Wednesday, 15 March 2017

Charitable giving, suggestion, and learning from others: Pay-What-You-Want experiments at a coffee shop

an article by Sangkon Park (Korea Culture & Tourism Institute, Republic of Korea), Sohyun Nam (Sogang University, Republic of Korea) and Jungmin Lee (Seoul National University, Republic of Korea and IZA, Germany) published in Journal of Behavioral and Experimental Economics Volume 66 (February 2017)

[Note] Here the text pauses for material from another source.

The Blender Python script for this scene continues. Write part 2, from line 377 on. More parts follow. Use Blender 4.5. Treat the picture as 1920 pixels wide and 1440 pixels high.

  • We examine consumers' behavior under the Pay-What-You-Want pricing.
  • We conducted a series of field experiments, implementing different pricing schemes.
  • The PWYW combined with charity and reference price does not harm profitability.
  • Buyers are sensitive to external references and seek to learn from others.
  • Buyers try to behave in a socially appropriate manner in this unfamiliar environment.

We examine consumer behavior under Pay-What-You-Want (PWYW) pricing by conducting a series of field experiments that implemented different pricing schemes at a coffee shop: PWYW, PWYW with charitable giving, PWYW with charitable giving and a suggested price, and – for comparison – a regular fixed price group and a fixed price with giving group.

We find that the PWYW scheme, when combined with charitable giving and a suggested price, yields net revenue as large as that under the fixed price scheme. We also find that consumers under PWYW with charitable giving are responsive to a suggested price and seek to learn from others.